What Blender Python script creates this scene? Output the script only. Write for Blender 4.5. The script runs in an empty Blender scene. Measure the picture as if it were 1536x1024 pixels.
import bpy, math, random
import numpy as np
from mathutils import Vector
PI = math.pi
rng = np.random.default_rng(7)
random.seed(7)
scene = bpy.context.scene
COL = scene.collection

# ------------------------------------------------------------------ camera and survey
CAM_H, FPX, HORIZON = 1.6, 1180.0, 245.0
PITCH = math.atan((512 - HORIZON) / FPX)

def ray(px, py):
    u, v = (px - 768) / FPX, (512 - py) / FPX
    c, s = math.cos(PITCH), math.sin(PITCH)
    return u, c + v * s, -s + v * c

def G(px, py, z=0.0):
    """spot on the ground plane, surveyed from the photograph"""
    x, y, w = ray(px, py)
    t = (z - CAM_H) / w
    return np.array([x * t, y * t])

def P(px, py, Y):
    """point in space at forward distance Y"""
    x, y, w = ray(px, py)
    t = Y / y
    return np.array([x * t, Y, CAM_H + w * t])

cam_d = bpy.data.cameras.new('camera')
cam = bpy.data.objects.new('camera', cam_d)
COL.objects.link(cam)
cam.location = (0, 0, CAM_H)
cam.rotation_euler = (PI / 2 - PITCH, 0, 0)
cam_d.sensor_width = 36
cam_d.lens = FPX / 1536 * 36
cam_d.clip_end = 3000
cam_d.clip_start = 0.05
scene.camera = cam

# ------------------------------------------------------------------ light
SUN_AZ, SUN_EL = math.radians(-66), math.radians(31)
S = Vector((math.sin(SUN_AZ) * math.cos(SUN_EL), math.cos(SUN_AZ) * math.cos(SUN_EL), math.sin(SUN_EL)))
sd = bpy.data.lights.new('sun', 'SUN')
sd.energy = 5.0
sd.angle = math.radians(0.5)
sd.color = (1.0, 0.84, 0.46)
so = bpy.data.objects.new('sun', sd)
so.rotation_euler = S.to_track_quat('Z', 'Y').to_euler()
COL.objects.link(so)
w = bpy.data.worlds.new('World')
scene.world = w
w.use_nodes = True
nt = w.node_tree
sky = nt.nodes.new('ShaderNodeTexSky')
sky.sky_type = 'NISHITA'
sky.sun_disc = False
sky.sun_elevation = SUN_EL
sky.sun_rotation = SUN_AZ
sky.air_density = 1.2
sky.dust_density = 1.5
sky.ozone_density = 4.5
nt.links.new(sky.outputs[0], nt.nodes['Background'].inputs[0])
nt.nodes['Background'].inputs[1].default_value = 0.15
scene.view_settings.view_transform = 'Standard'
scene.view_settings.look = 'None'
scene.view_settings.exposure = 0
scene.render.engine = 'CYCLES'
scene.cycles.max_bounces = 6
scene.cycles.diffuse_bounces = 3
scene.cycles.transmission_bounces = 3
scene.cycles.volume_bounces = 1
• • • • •
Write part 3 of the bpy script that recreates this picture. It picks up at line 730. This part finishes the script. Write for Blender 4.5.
• • • • •
* PROBLEM DESCRIPTION: Exactly the lines from the one holding "What Blender Python" through the one holding "return np.array([x * t, Y, CAM_H" should be printed, ends included.

* SOLUTION TO THIS EXERCISE:
What Blender Python script creates this scene? Output the script only. Write for Blender 4.5. The script runs in an empty Blender scene. Measure the picture as if it were 1536x1024 pixels.
import bpy, math, random
import numpy as np
from mathutils import Vector
PI = math.pi
rng = np.random.default_rng(7)
random.seed(7)
scene = bpy.context.scene
COL = scene.collection

# ------------------------------------------------------------------ camera and survey
CAM_H, FPX, HORIZON = 1.6, 1180.0, 245.0
PITCH = math.atan((512 - HORIZON) / FPX)

def ray(px, py):
    u, v = (px - 768) / FPX, (512 - py) / FPX
    c, s = math.cos(PITCH), math.sin(PITCH)
    return u, c + v * s, -s + v * c

def G(px, py, z=0.0):
    """spot on the ground plane, surveyed from the photograph"""
    x, y, w = ray(px, py)
    t = (z - CAM_H) / w
    return np.array([x * t, y * t])

def P(px, py, Y):
    """point in space at forward distance Y"""
    x, y, w = ray(px, py)
    t = Y / y
    return np.array([x * t, Y, CAM_H + w * t])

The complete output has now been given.